--- START Data shown ---

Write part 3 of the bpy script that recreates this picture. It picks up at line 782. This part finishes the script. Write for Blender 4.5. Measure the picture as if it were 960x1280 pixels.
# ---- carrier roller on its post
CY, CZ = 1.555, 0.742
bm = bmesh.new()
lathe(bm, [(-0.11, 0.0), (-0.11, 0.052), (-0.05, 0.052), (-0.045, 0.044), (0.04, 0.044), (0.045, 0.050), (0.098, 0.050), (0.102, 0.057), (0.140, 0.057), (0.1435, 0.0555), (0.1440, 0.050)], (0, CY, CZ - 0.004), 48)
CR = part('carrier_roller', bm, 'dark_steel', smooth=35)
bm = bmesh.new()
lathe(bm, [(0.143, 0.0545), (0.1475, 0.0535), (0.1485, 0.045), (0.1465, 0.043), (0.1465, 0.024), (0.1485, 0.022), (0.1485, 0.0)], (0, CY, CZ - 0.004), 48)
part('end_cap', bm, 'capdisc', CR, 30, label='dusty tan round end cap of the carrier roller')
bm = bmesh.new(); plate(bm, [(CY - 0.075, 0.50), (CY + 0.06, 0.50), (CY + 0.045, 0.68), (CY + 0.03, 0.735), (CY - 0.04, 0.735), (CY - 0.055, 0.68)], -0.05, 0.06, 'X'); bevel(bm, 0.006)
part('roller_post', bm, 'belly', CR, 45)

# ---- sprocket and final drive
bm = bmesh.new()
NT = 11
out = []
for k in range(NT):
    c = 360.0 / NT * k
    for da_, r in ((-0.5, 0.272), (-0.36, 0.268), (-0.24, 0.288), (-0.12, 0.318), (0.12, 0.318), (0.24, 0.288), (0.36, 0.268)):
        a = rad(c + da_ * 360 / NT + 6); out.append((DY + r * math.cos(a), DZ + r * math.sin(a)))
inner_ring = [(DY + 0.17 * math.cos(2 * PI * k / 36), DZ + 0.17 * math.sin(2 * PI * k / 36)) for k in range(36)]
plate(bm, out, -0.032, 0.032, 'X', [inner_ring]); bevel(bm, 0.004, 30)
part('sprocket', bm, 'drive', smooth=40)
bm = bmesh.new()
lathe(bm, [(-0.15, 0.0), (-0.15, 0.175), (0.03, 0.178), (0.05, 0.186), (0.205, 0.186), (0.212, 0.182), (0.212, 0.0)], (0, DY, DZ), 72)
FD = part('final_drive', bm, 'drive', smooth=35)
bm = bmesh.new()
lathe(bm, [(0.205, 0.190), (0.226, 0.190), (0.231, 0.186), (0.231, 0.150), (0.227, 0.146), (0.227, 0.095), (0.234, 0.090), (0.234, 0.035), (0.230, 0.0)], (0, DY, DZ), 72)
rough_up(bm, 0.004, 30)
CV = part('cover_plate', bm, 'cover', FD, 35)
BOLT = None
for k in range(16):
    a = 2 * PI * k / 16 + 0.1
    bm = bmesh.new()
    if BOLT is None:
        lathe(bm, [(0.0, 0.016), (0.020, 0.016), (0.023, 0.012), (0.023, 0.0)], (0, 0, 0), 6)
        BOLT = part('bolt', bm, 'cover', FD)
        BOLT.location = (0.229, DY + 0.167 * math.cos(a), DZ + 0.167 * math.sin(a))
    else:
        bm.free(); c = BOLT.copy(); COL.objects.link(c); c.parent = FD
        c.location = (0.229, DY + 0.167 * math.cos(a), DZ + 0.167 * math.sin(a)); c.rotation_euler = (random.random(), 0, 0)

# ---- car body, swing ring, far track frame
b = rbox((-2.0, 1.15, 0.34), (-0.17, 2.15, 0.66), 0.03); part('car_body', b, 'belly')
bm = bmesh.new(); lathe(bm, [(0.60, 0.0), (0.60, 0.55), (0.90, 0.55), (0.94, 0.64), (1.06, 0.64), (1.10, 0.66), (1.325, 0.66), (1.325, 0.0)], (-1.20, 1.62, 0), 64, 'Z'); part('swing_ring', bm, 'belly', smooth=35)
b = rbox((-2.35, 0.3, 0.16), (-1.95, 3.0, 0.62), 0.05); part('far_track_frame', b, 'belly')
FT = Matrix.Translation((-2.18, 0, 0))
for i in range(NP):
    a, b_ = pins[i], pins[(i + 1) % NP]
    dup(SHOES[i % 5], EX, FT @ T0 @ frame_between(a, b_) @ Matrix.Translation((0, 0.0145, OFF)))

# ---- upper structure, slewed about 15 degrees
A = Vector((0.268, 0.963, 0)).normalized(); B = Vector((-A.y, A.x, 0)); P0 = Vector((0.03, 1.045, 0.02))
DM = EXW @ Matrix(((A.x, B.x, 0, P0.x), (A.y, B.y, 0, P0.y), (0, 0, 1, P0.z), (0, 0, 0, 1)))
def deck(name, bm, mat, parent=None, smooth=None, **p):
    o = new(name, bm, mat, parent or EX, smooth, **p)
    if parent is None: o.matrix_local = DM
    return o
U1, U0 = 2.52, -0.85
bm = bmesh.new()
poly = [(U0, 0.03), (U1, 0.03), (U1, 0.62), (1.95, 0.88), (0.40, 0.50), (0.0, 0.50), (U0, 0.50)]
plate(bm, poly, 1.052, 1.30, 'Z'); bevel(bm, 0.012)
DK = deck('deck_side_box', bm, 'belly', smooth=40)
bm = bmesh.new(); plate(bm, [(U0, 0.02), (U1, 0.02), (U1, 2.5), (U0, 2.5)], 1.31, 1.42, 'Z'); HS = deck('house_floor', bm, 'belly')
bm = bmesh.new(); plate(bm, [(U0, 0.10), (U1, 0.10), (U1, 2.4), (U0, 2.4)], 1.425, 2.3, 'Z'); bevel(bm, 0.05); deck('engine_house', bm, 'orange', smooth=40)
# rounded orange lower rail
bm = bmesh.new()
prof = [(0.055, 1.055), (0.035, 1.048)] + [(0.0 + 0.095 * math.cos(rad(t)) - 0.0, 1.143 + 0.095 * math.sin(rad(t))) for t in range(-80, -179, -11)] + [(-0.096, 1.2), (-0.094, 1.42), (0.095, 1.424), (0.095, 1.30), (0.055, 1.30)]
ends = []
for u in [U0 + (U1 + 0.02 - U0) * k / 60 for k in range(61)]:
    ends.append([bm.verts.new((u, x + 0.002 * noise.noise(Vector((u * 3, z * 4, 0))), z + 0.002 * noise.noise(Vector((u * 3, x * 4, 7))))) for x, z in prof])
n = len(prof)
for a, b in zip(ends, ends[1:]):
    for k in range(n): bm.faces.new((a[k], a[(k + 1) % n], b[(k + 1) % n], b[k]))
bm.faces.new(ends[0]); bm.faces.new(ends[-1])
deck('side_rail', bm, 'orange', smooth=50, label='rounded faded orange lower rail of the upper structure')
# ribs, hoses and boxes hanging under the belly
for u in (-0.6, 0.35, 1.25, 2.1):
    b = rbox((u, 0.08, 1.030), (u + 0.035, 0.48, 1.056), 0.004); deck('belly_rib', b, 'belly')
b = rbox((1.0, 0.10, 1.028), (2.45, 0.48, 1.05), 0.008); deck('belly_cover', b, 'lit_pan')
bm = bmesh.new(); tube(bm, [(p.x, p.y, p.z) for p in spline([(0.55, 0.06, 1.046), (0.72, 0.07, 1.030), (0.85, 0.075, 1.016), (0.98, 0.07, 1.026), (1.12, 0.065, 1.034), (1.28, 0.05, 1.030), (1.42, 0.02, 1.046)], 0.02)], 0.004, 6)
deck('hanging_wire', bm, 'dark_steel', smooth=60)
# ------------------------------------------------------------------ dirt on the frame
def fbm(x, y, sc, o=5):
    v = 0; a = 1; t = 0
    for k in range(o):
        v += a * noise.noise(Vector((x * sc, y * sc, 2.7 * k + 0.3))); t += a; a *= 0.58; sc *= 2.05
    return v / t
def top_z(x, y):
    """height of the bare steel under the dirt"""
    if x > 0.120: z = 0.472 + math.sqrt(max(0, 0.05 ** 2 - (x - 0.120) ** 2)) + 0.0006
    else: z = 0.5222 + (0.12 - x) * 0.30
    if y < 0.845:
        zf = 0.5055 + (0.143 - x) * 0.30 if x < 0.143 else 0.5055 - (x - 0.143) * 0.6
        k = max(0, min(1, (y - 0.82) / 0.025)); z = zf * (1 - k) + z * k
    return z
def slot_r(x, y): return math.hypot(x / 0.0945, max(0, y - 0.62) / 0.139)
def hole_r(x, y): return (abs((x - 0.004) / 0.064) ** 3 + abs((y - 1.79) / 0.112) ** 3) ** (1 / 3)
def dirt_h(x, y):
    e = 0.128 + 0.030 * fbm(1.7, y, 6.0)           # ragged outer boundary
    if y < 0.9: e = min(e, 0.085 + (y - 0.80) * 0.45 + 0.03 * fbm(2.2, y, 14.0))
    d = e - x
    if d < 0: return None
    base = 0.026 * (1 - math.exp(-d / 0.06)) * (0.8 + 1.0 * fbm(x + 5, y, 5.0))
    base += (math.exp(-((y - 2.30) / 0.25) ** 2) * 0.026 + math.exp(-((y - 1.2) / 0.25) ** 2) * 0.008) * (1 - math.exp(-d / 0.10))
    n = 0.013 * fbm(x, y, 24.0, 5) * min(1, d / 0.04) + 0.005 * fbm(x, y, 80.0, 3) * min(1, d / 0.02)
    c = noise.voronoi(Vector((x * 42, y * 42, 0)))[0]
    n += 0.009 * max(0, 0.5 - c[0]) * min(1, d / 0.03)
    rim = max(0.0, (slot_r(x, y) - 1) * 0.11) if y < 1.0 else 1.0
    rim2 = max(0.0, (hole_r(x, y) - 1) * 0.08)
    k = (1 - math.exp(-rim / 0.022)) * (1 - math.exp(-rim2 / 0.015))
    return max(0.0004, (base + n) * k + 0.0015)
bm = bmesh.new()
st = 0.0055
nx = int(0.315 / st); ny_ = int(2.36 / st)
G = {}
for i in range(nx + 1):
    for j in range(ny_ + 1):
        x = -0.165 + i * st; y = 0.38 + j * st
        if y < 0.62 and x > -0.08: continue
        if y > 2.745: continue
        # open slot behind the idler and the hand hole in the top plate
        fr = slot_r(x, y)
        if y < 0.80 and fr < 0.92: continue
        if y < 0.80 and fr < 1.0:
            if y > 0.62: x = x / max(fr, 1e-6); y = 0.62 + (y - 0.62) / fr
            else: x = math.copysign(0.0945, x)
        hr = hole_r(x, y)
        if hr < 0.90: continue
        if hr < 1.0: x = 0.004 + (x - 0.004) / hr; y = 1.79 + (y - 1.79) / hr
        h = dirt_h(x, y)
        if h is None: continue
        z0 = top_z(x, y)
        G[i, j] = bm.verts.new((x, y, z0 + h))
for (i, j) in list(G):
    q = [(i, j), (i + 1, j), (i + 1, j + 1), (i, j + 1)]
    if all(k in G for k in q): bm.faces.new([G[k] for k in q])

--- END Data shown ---

Instructions for the task: As listed above, the lines from the line with "b = rbox((-2.0, 1.15, 0.34), (-0.17, 2.15, 0.66), 0.03);" to the line with "DK = deck('deck_side_box', bm, 'belly', smooth=40)" are to be echoed exactly, with both ends included and nothing added.

Task answer:
b = rbox((-2.0, 1.15, 0.34), (-0.17, 2.15, 0.66), 0.03); part('car_body', b, 'belly')
bm = bmesh.new(); lathe(bm, [(0.60, 0.0), (0.60, 0.55), (0.90, 0.55), (0.94, 0.64), (1.06, 0.64), (1.10, 0.66), (1.325, 0.66), (1.325, 0.0)], (-1.20, 1.62, 0), 64, 'Z'); part('swing_ring', bm, 'belly', smooth=35)
b = rbox((-2.35, 0.3, 0.16), (-1.95, 3.0, 0.62), 0.05); part('far_track_frame', b, 'belly')
FT = Matrix.Translation((-2.18, 0, 0))
for i in range(NP):
    a, b_ = pins[i], pins[(i + 1) % NP]
    dup(SHOES[i % 5], EX, FT @ T0 @ frame_between(a, b_) @ Matrix.Translation((0, 0.0145, OFF)))

# ---- upper structure, slewed about 15 degrees
A = Vector((0.268, 0.963, 0)).normalized(); B = Vector((-A.y, A.x, 0)); P0 = Vector((0.03, 1.045, 0.02))
DM = EXW @ Matrix(((A.x, B.x, 0, P0.x), (A.y, B.y, 0, P0.y), (0, 0, 1, P0.z), (0, 0, 0, 1)))
def deck(name, bm, mat, parent=None, smooth=None, **p):
    o = new(name, bm, mat, parent or EX, smooth, **p)
    if parent is None: o.matrix_local = DM
    return o
U1, U0 = 2.52, -0.85
bm = bmesh.new()
poly = [(U0, 0.03), (U1, 0.03), (U1, 0.62), (1.95, 0.88), (0.40, 0.50), (0.0, 0.50), (U0, 0.50)]
plate(bm, poly, 1.052, 1.30, 'Z'); bevel(bm, 0.012)
DK = deck('deck_side_box', bm, 'belly', smooth=40)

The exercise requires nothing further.